The Vickers report identified mortgages as a legitimate function of the retail bank. Such a ruling misses the point that many branches are actively involved in their local housing market, speculating over prices, and busy making new money through loans, and accruing a lot of interest payments. Their profits depend on selling mortgages, and manipulating the market when necessary. It is known that local banks tied in with surveyors and estate agents so as to manipulate the market.  If we are to avoid a repeat of the 2008 Housing bubble, and credit defaults, a robust regulatory framework needs to be introduced and questions raised as to the best services to be part of a retail bank.

What is money?
It is any item, number or object that is recognized by the banks and the government and the tax authorities as having value, which gives it exchange value. At the present time, numbers on a balance sheet, stamped by a bank, are money. The numbers are versatile, and easy to transfer from one account to others. The numbers are ‘digital entries of value’ and can be created at the stroke of a keyboard by a licensed bank. The money can be wages or pensions. It can be debt, generated by a loan. It can be the result of company growth.
Different numbers in different locations do have different value. For example, as part of the Eurozone crisis over Greece debt, it has been argued that Greece return to the drachma and leave the Eurozone. This is possible if Greece wants to stop international trading. The drachma is a local currency and has no international exchange value. It cannot be used as payment of international credits and debits nor as the basis of any loan contract. Given that Greece depends on international trading and loans, the return to the drachma would serve no purpose. The money a country uses has to be recognized by other countries, and given an exchange value, otherwise it has only a local value. The US$, or GBP or Euro are international currencies accepted round the world. The drachma is not: it is hardly recognized in Greece.

Money Games
The more I think about it, the more I come to realize that we are all involved in the ‘money game’. Currencies are given symbolic significance which has little to do with their value. For example, the drachma as a symbol of Greek independence; the dollar as a statement of US superiority against Japan, China, Europe; the Euro as a symbol of European unity; the GBP was once the marker for Imperial trade and is now promoted as a symbol of British trade and financial security. Money numbers are taken as symbols representing the desirable characteristics of all home countries.
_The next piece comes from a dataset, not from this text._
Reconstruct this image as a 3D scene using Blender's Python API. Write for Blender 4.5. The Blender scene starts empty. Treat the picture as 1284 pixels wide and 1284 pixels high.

It would be correct to admit that ‘money’ was based on shells, gold/ silver/ copper coins, IOU notes, in the past. But as these have become too cumbersome to handle in response to the increase in circulation, and the globalization of banking, so it has become necessary to make money exchanges simpler and faster.  We are living at a time when trillions of pounds/dollars/euros/yen are in circulation. The sums are too great to deal with satisfactorily, manually.  It is much more straightforward for money to be represented by numbers on a balance sheet on a computer screen and moved according to dealings.